Repeat every line of the listing below exactly, minus the pictures.
——
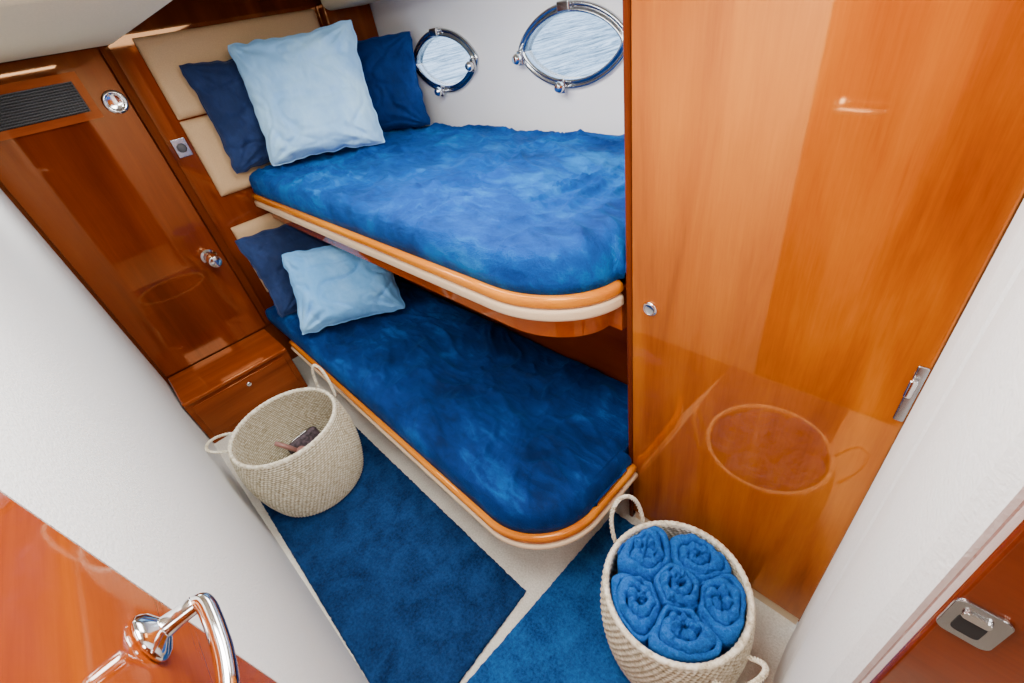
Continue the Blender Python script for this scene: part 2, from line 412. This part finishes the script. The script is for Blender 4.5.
def spread(name,path,yb,xl,xr,z0,h,mat,label,seed,amp=.012,xstep=None,ystep=None):
    pts=[Vector(p) for p in path]
    def front(x):
        for a,b in zip(pts[:-1],pts[1:]):
            if a.x<=x<=b.x and b.x>a.x: return a.y+(b.y-a.y)*(x-a.x)/(b.x-a.x)
        return pts[0].y if x<pts[0].x else pts[-1].y
    outline=[Vector((xl,pts[0].y))]+[p for p in pts if p.x>xl]
    if xstep: outline+=[Vector((xr,ystep)),Vector((xstep,ystep)),Vector((xstep,yb)),Vector((xl,yb))]
    else: outline+=[Vector((xr,yb)),Vector((xl,yb))]
    def dist(x,y):
        p=Vector((x,y)); d=9; m=len(outline)
        for i in range(m):
            a=outline[i]; b=outline[(i+1)%m]; ab=b-a
            t=max(0,min(1,(p-a).dot(ab)/max(1e-9,ab.dot(ab)))); d=min(d,(p-(a+ab*t)).length)
        return d
    nx,ny=260,150; V=[];F=[]
    for i in range(nx+1):
        s=i/nx; s=1-(1-s)**1.6
        x=xl+(xr-xl)*s; yf=front(min(x,xr-1e-4))
        ye=ystep if (xstep and x>xstep) else yb
        for j in range(ny+1):
            t=j/ny; t=(1-math.cos(t*math.pi))/2*.7+t*.3
            y=yf+(ye-yf)*t; d=dist(x,y); r=.080
            q=min(1,d/r); prof=max(0,1-(1-q)**2.6)**(1/2.6)
            dx=noise.noise(Vector((x*3,y*3,seed+20)))*.25
            def rdg(sx,sy,o,w,k,pw):
                return max(0,1-abs(noise.noise(Vector((x*sx+dx*w,y*sy-dx*w*.6,seed+o))))*k)**pw
            cre=1.3*rdg(4.0,5.0,30,9,2.2,4)+.6*rdg(7,9,50,12,2.6,3)+.45*rdg(10,17,70,16,3.0,3)
            nz=noise.noise(Vector((x*2.6,y*3.2,seed)))*1.2+.7*noise.noise(Vector((x*6+dx*8,y*7,seed+5)))+cre
            z=z0+h*prof+amp*nz*min(1,d/.08)
            k=math.sin(min(1,q)*math.pi)*.010
            fr=1 if t<.5 else 0
            V.append((x,y-k*fr+.008*fr*noise.noise(Vector((x*8,y*8,seed+2)))*math.sin(q*math.pi),z))
    for i in range(nx):
        for j in range(ny): F.append((i*(ny+1)+j,(i+1)*(ny+1)+j,(i+1)*(ny+1)+j+1,i*(ny+1)+j+1))
    o=mesh_obj(name,V,F,mat,True); md=o.modifiers.new('s','SOLIDIFY'); md.thickness=.006; md.offset=-1
    if o.data.polygons[len(o.data.polygons)//2].normal.z<0: o.data.flip_normals()
    tag(o,label,'blanket','velvet bedspreads')
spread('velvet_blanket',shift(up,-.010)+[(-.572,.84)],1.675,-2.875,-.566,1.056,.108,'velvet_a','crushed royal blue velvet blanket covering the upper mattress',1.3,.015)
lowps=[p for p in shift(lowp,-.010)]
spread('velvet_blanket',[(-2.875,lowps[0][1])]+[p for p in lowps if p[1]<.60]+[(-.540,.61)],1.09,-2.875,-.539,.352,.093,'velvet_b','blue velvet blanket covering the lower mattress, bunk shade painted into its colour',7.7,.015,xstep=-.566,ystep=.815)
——
:: FULL SOLUTION ::
Continue the Blender Python script for this scene: part 2, from line 412. This part finishes the script. The script is for Blender 4.5.
def spread(name,path,yb,xl,xr,z0,h,mat,label,seed,amp=.012,xstep=None,ystep=None):
    pts=[Vector(p) for p in path]
    def front(x):
        for a,b in zip(pts[:-1],pts[1:]):
            if a.x<=x<=b.x and b.x>a.x: return a.y+(b.y-a.y)*(x-a.x)/(b.x-a.x)
        return pts[0].y if x<pts[0].x else pts[-1].y
    outline=[Vector((xl,pts[0].y))]+[p for p in pts if p.x>xl]
    if xstep: outline+=[Vector((xr,ystep)),Vector((xstep,ystep)),Vector((xstep,yb)),Vector((xl,yb))]
    else: outline+=[Vector((xr,yb)),Vector((xl,yb))]
    def dist(x,y):
        p=Vector((x,y)); d=9; m=len(outline)
        for i in range(m):
            a=outline[i]; b=outline[(i+1)%m]; ab=b-a
            t=max(0,min(1,(p-a).dot(ab)/max(1e-9,ab.dot(ab)))); d=min(d,(p-(a+ab*t)).length)
        return d
    nx,ny=260,150; V=[];F=[]
    for i in range(nx+1):
        s=i/nx; s=1-(1-s)**1.6
        x=xl+(xr-xl)*s; yf=front(min(x,xr-1e-4))
        ye=ystep if (xstep and x>xstep) else yb
        for j in range(ny+1):
            t=j/ny; t=(1-math.cos(t*math.pi))/2*.7+t*.3
            y=yf+(ye-yf)*t; d=dist(x,y); r=.080
            q=min(1,d/r); prof=max(0,1-(1-q)**2.6)**(1/2.6)
            dx=noise.noise(Vector((x*3,y*3,seed+20)))*.25
            def rdg(sx,sy,o,w,k,pw):
                return max(0,1-abs(noise.noise(Vector((x*sx+dx*w,y*sy-dx*w*.6,seed+o))))*k)**pw
            cre=1.3*rdg(4.0,5.0,30,9,2.2,4)+.6*rdg(7,9,50,12,2.6,3)+.45*rdg(10,17,70,16,3.0,3)
            nz=noise.noise(Vector((x*2.6,y*3.2,seed)))*1.2+.7*noise.noise(Vector((x*6+dx*8,y*7,seed+5)))+cre
            z=z0+h*prof+amp*nz*min(1,d/.08)
            k=math.sin(min(1,q)*math.pi)*.010
            fr=1 if t<.5 else 0
            V.append((x,y-k*fr+.008*fr*noise.noise(Vector((x*8,y*8,seed+2)))*math.sin(q*math.pi),z))
    for i in range(nx):
        for j in range(ny): F.append((i*(ny+1)+j,(i+1)*(ny+1)+j,(i+1)*(ny+1)+j+1,i*(ny+1)+j+1))
    o=mesh_obj(name,V,F,mat,True); md=o.modifiers.new('s','SOLIDIFY'); md.thickness=.006; md.offset=-1
    if o.data.polygons[len(o.data.polygons)//2].normal.z<0: o.data.flip_normals()
    tag(o,label,'blanket','velvet bedspreads')
spread('velvet_blanket',shift(up,-.010)+[(-.572,.84)],1.675,-2.875,-.566,1.056,.108,'velvet_a','crushed royal blue velvet blanket covering the upper mattress',1.3,.015)
lowps=[p for p in shift(lowp,-.010)]
spread('velvet_blanket',[(-2.875,lowps[0][1])]+[p for p in lowps if p[1]<.60]+[(-.540,.61)],1.09,-2.875,-.539,.352,.093,'velvet_b','blue velvet blanket covering the lower mattress, bunk shade painted into its colour',7.7,.015,xstep=-.566,ystep=.815)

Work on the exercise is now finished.